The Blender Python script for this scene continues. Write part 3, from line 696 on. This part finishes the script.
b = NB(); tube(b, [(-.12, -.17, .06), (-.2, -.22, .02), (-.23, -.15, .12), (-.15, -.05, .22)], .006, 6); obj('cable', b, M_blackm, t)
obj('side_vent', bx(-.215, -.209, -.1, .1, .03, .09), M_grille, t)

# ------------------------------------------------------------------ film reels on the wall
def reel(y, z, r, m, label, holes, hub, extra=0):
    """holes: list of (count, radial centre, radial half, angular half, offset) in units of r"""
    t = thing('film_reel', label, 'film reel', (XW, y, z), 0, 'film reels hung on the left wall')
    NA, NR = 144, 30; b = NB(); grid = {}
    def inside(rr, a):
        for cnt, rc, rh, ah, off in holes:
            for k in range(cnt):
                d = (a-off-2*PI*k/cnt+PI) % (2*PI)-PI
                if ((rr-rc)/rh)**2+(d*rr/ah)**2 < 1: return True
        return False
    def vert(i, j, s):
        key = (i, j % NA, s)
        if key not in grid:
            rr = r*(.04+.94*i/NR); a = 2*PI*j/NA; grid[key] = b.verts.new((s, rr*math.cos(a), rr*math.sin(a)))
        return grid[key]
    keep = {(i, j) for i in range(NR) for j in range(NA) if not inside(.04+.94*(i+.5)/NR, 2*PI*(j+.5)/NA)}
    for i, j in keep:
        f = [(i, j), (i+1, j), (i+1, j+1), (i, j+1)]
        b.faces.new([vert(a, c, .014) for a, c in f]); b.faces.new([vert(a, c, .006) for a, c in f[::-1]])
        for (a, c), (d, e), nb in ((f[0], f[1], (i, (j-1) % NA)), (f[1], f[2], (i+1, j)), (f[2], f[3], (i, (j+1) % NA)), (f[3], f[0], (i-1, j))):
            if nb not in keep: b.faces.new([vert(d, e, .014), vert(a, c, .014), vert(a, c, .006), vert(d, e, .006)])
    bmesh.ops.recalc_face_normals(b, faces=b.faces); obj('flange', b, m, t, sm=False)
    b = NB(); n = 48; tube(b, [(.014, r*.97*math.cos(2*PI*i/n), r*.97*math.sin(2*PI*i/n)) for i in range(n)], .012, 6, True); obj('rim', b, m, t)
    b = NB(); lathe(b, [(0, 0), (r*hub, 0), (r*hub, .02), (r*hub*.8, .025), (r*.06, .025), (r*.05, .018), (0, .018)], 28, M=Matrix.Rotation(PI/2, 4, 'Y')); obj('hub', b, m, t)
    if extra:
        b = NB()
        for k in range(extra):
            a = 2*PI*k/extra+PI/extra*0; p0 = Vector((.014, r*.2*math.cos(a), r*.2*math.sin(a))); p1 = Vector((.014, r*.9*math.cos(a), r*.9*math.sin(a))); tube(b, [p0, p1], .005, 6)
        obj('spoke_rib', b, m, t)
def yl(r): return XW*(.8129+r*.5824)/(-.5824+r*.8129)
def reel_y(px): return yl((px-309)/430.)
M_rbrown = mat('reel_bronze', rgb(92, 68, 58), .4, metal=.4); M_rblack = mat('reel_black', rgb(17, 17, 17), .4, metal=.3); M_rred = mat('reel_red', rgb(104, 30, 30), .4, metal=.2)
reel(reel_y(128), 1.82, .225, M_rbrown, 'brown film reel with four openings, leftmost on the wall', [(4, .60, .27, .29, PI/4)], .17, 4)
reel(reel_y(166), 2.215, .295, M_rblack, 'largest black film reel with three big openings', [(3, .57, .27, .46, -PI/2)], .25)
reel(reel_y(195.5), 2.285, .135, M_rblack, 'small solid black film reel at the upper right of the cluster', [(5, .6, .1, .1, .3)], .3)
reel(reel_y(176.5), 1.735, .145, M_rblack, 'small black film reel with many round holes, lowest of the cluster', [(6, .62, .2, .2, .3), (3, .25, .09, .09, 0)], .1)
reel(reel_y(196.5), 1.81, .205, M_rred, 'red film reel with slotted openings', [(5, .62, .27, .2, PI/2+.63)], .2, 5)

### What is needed
Starting at the first line of the data above, please restate word for word every line up to and including the one that holds "-.1, .1, .03, .09), M_grille, t)", and add nothing else.

### Result
The Blender Python script for this scene continues. Write part 3, from line 696 on. This part finishes the script.
b = NB(); tube(b, [(-.12, -.17, .06), (-.2, -.22, .02), (-.23, -.15, .12), (-.15, -.05, .22)], .006, 6); obj('cable', b, M_blackm, t)
obj('side_vent', bx(-.215, -.209, -.1, .1, .03, .09), M_grille, t)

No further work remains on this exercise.